En plus des économies de main d'oeuvre, les avions sans pilote pourraient réduire le nombre d'erreurs attribuables à l'erreur humaine ou à la fatigue, à une époque où une pénurie de pilotes oblige les petits transporteurs régionaux à annuler des vols.

Le Canada devra embaucher 7300 pilotes et inspecteurs de vol entre 2016 et 2025, selon un document qui sera bientôt publié par le Conseil canadien de l'aviation et de l'aérospatiale (CCAA).

Le coût élevé de la formation, la faiblesse des salaires au départ et les conditions de travail éloignent les jeunes Canadiens de ce choix de carrière.

«Quand j'étais enfant, être pilote était une carrière très excitante. Aujourd'hui, les jeunes ont tellement de choix de carrières, quand ils constatent la faiblesse des salaires en commençant, le risque-récompense, les conditions de travail, ils ont tellement d'options», a dit le directeur général du CCAA, Robert Donald.

M. Doiron explique que la technologie ne réglera pas la pénurie de pilotes de sitôt, en raison des nombreuses années requises pour obtenir l'approbation des systèmes autonomes.

Le plus grand défi sera toutefois de convaincre les passagers: le rapport de la firme UBS révèle que seulement 17% des personnes interrogées monteraient à bord d'un avion sans pilote.

Même si le pilote automatique contrôle pratiquement la totalité des vols aujourd'hui, les passagers font surtout confiance aux pilotes.

«La qualité d'un bon pilote est son jugement dans des situations critiques», a dit Pascale Alpha, une porte-parole de la multinationale CAE, qui offre des services de formation au pilotage.

Elle croit qu'il faudra un bon moment avant que les avions commerciaux sans pilote soient prêts et acceptés par le public.

Le président de l'Air Line Pilots Association - Canada, le capitaine Dan Adamus, indique que les pilotes ont adopté la technologie, mais qu'ils demeurent irremplaçables pour régler les problèmes qui peuvent survenir même avec les systèmes les plus sophistiqués.

«Nous ne sommes même pas proches du moment où, d'après nous, les passagers seront prêts à sacrifier leur sécurité pour des vols plus abordables», a-t-il dit.

L'intelligence artificielle sera éventuellement capable de gérer tous les scénarios imaginables, croit Tim Risen, de l'Institut américain d'aéronautique et d'astronautique.

L'acceptation publique accompagnera le recours de plus en plus fréquent aux drones automatisés dans des secteurs comme l'agriculture et les ressources naturelles, ajoute-t-il.

«Tant que la sécurité est au rendez-vous (...) les gens commenceront à comprendre que cette technologie fonctionne vraiment comme on le prétend», dit M. Risen.

La transition vers les avions autonomes nécessitera aussi de nouvelles règles.
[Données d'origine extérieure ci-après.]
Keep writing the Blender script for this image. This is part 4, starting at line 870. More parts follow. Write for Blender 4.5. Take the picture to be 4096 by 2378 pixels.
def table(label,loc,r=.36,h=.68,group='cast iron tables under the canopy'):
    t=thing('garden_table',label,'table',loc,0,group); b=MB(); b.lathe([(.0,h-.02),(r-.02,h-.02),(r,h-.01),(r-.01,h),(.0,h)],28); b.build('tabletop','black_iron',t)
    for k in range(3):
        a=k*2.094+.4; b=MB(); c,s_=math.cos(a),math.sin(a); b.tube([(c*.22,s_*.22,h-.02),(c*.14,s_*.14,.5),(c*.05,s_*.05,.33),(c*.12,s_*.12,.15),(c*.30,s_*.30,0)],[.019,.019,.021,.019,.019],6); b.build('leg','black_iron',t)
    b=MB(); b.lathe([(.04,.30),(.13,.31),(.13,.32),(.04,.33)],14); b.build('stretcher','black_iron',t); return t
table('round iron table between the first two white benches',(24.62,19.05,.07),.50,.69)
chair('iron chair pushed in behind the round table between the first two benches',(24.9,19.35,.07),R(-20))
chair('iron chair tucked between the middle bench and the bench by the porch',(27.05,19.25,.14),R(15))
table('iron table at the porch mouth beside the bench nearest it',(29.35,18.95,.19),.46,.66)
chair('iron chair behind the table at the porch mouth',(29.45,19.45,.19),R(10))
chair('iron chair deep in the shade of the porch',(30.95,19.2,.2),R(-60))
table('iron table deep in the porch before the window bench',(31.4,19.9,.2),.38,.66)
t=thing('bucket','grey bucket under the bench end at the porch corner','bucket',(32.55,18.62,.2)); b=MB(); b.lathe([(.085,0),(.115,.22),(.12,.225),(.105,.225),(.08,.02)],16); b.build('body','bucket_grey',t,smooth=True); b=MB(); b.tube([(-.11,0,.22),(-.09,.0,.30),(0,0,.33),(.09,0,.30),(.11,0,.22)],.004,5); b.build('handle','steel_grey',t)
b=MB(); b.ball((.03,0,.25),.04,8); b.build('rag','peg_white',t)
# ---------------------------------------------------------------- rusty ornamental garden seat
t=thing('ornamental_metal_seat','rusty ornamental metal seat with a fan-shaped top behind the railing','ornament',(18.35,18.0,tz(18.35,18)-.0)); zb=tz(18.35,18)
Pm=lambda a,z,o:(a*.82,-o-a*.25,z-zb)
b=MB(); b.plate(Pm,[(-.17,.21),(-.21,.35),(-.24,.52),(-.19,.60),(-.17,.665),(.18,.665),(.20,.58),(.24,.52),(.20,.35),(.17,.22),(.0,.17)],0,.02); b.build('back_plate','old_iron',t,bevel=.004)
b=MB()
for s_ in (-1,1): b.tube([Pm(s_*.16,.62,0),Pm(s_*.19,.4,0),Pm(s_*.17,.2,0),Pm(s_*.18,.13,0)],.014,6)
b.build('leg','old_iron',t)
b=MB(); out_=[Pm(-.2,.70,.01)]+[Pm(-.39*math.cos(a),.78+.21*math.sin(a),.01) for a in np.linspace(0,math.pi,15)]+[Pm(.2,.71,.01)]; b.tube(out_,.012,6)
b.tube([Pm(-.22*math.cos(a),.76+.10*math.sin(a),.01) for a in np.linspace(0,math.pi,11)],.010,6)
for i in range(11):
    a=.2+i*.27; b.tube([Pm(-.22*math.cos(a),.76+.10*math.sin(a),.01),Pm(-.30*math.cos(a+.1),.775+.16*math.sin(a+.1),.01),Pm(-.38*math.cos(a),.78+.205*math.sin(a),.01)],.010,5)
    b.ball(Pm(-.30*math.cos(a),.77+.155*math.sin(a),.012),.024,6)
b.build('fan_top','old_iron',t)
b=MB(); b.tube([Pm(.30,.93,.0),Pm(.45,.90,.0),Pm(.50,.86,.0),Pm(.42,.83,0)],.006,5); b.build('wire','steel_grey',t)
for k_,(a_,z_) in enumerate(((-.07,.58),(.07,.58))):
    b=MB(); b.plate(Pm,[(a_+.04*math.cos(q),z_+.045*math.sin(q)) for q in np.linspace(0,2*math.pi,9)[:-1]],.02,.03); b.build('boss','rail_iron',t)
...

Transport Canada a dit que les discussions concernant cette technologie émergente n'en sont encore qu'à leurs balbutiements.

La génération du millénaire est plus tolérante envers ce concept, mais personne ne saute de joie à l'idée de monter à bord d'un avion sans pilote, dit Stephen Rice, un professeur de l'université aéronautique Embry-Riddle qui a étudié les vols commerciaux autonomes.

«L'industrie du transport aérien prendra beaucoup plus de temps que les voitures, mais je n'imagine pas d'avenir sans ça», a-t-il dit.